Tapis dans leurs tranchées respectives, les combattans, s’ils étaient forcés, pour surveiller la position adverse, de l’observer directement, devaient lever la tête au-dessus du parapet protecteur. Pour éviter les deux termes également fâcheux de ce dilemme : ne rien voir ou n’être plus protégé, on a créé ou plutôt généralisé d’ingénieux dispositifs qui sont les périscopes : mes lecteurs, j’en suis sûr, sont assez versés dans l’étymologie pour que je n’aie pas besoin de leur expliquer le sens de ce mot.

Innombrables sont les systèmes de périscopes, et il serait fastidieux, sans intérêt, et d’ailleurs indiscret, de les exposer ici. Ils sont tous établis sur un principe vieux comme le monde, que Narcisse déjà connaissait lorsqu’il se complut dans sa propre admiration, et dont tous les romanciers tirent des effets lorsqu’ils font observer dans une glace par un témoin mystérieux les gestes des personnages qui se croient seuls : la réflexion de la lumière.

Dans les maisons flamandes nous avons tous vu, lorsqu’on pouvait encore voyager en Belgique, — quand ce temps-là reviendra-t-il ? — de ces glaces discrètement posées sur l’appui d’une fenêtre au premier étage des maisons et qui permettent au maître de céans de voir sans être vu le visage de celui qui sonne à la porte ; ce miroir ainsi disposé, ce muet défenseur de l’intimité flamande est comme le type des périscopes. Qu’à ce premier miroir on en ajoute un second qui renvoie l’image du paysage dans une nouvelle direction, qu’à ces miroirs on substitue des prismes à réflexion totale, qu’on ajoute sur les trajets des rayons lumineux des lentilles destinées par surcroît à grossir les images et à changer le périscope en lunette périscopique, c’est toujours le même système, système qui consiste à aller cueillir, par le moyen d’un objet réfléchissant, l’image qu’on veut voir sans y risquer dangereusement l’œil lui-même.

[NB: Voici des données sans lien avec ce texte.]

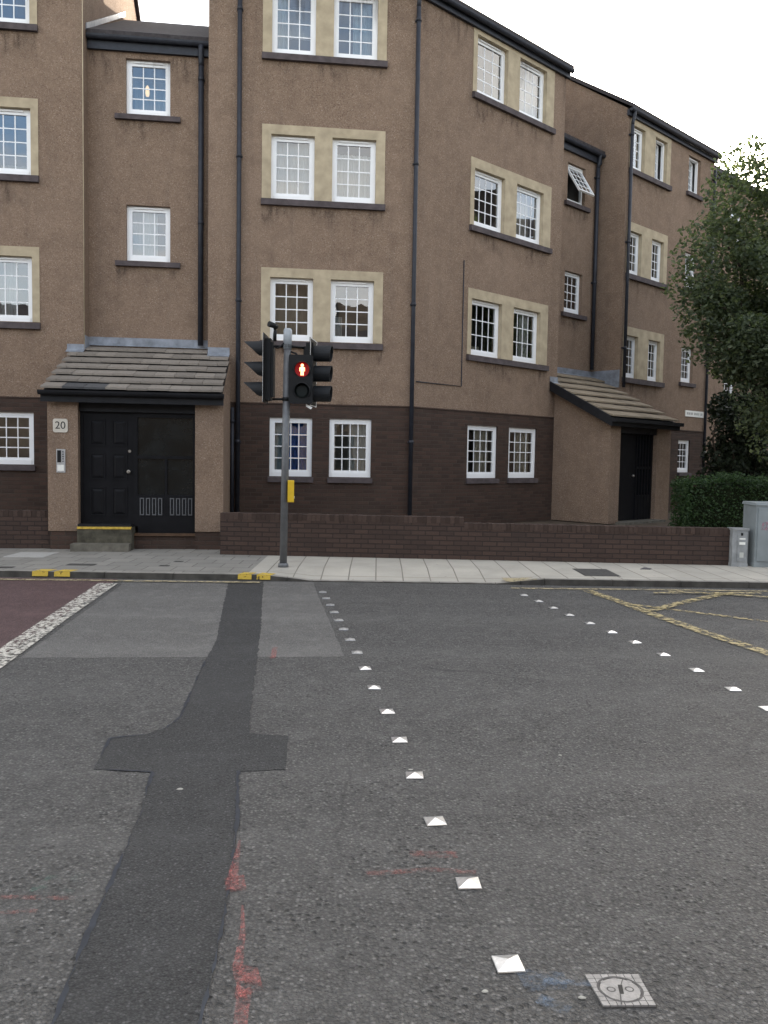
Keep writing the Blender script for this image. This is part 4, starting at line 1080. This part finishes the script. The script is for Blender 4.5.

C’est aussi une sorte de périscope, cette glace que les chauffeurs fixent sur les montans de leur automobile et qui leur montre les voitures arrivant derrière eux. Enfin le principe périscopique est depuis longtemps et fructueusement appliqué dans certains instrumens astronomiques comme l’équatorial coudé inventé par ce savant à jamais regretté, Maurice Lœwy, directeur de l’Observatoire.